Bruni de la Motte from Unison, a union representing teaching assistants, said there was often a problem with violence in pupil referral units, which had high numbers of teaching assistants.

“Teaching assistants do really difficult work and the violence doesn’t get recognised in their pay,” she said.

Mr Thomson said that he ensured parents knew the role he played by getting to know them.

He said: “I speak to parents regularly on a face-to-face basis and I also write notes in the pupils’ books so their parents can see what they’ve been doing and how they are progressing.” Lesley Sloane, at Twynham school in Christchurch, Dorset, said she had compared notes with other teaching assistants.

She said: “It was obvious that the wealth of experience and expertise we had as a group was of great benefit to our individual school communities but not always recognised.”

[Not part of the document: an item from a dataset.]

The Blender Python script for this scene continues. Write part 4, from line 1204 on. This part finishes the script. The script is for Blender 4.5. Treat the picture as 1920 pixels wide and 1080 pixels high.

Chris Croucher, a teaching assistant at Woodlands primary in Merseyside, said she was more than just a childminder. “You are not going into a classroom to babysit,” she said.

“You are going in to play an involved role in the learning activities and even deliver parts of a class. Obviously I am not a teacher but I do have a great deal of experience with pupils.”

A spokesman for the Department for Education and Skills said it had provided information to parents about the important role played by teaching assistants.

It also required teacher trainees to show they knew how to plan and organise with the help of support staff.

Any threatening behaviour or violence towards staff was unacceptable, he said.

New legislation will provide “the first ever statutory power to discipline”. The spokesman added: “In addition, we are confirming the right of all staff to restrain pupils where their behaviour may be a risk to others.”